[Exercise description]
Only the lines from the start of the data to the line containing "COL = S.collection", both included, should be output, exactly and without pictures.

◆ ◆ ◆ ◆

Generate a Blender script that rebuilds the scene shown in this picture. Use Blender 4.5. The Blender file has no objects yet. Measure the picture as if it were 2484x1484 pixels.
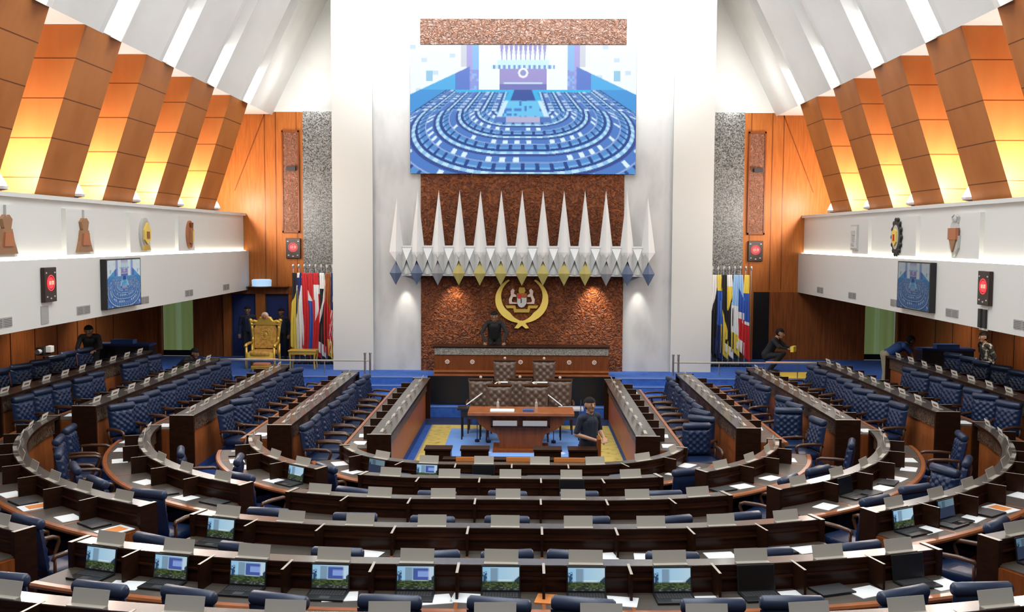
import bpy, bmesh, math, random
from mathutils import Vector, Matrix
random.seed(7)
PI = math.pi
S = bpy.context.scene
COL = S.collection

# ------------------------------------------------------------------ camera, world, lights, exposure
FPX = 2420.0
CAMLOC = Vector((0.12, 0.0, 4.4))
yaw, pitch, roll = math.atan(35 / FPX), math.atan(163 / FPX), math.radians(0.25)
_f = Vector((-math.sin(yaw) * math.cos(pitch), math.cos(yaw) * math.cos(pitch), -math.sin(pitch)))
_r = Vector((math.cos(yaw), math.sin(yaw), 0)); _u = _r.cross(_f)
CR = math.cos(roll) * _r + math.sin(roll) * _u
CU = -math.sin(roll) * _r + math.cos(roll) * _u
cam = bpy.data.cameras.new('camera'); camo = bpy.data.objects.new('camera', cam); COL.objects.link(camo)
cam.sensor_width = 36.0; cam.lens = 36.0 * FPX / 2484; cam.clip_end = 200
camo.matrix_world = Matrix.Translation(CAMLOC) @ Matrix((CR, CU, -_f)).transposed().to_4x4()
S.camera = camo
w = bpy.data.worlds.new('world'); S.world = w; w.use_nodes = True
w.node_tree.nodes['Background'].inputs[0].default_value = (0.9, 0.95, 1.0, 1)
w.node_tree.nodes['Background'].inputs[1].default_value = 0.15
S.view_settings.view_transform = 'Standard'; S.view_settings.look = 'None'
S.view_settings.exposure = 0.36; S.view_settings.gamma = 1.0; S.view_settings.use_curve_mapping = False

def area(name, loc, tgt, sx, sy, power, col=(1, 1, 1), spread=180):
    l = bpy.data.lights.new(name, 'AREA'); l.shape = 'RECTANGLE'; l.size = sx; l.size_y = sy
    l.energy = power; l.color = col; l.spread = math.radians(spread)
    o = bpy.data.objects.new(name, l); COL.objects.link(o); o.location = loc
    d = Vector(tgt) - Vector(loc); o.rotation_euler = d.to_track_quat('-Z', 'Y').to_euler(); return o

def spot(name, loc, tgt, power, ang, col=(1, 1, 1), blend=0.6, rad=0.05):
    l = bpy.data.lights.new(name, 'SPOT'); l.energy = power; l.color = col; l.spot_size = math.radians(ang)
    l.spot_blend = blend; l.shadow_soft_size = rad
    o = bpy.data.objects.new(name, l); COL.objects.link(o); o.location = loc
    d = Vector(tgt) - Vector(loc); o.rotation_euler = d.to_track_quat('-Z', 'Y').to_euler(); return o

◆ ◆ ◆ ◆

[Exercise solution]
Generate a Blender script that rebuilds the scene shown in this picture. Use Blender 4.5. The Blender file has no objects yet. Measure the picture as if it were 2484x1484 pixels.
import bpy, bmesh, math, random
from mathutils import Vector, Matrix
random.seed(7)
PI = math.pi
S = bpy.context.scene
COL = S.collection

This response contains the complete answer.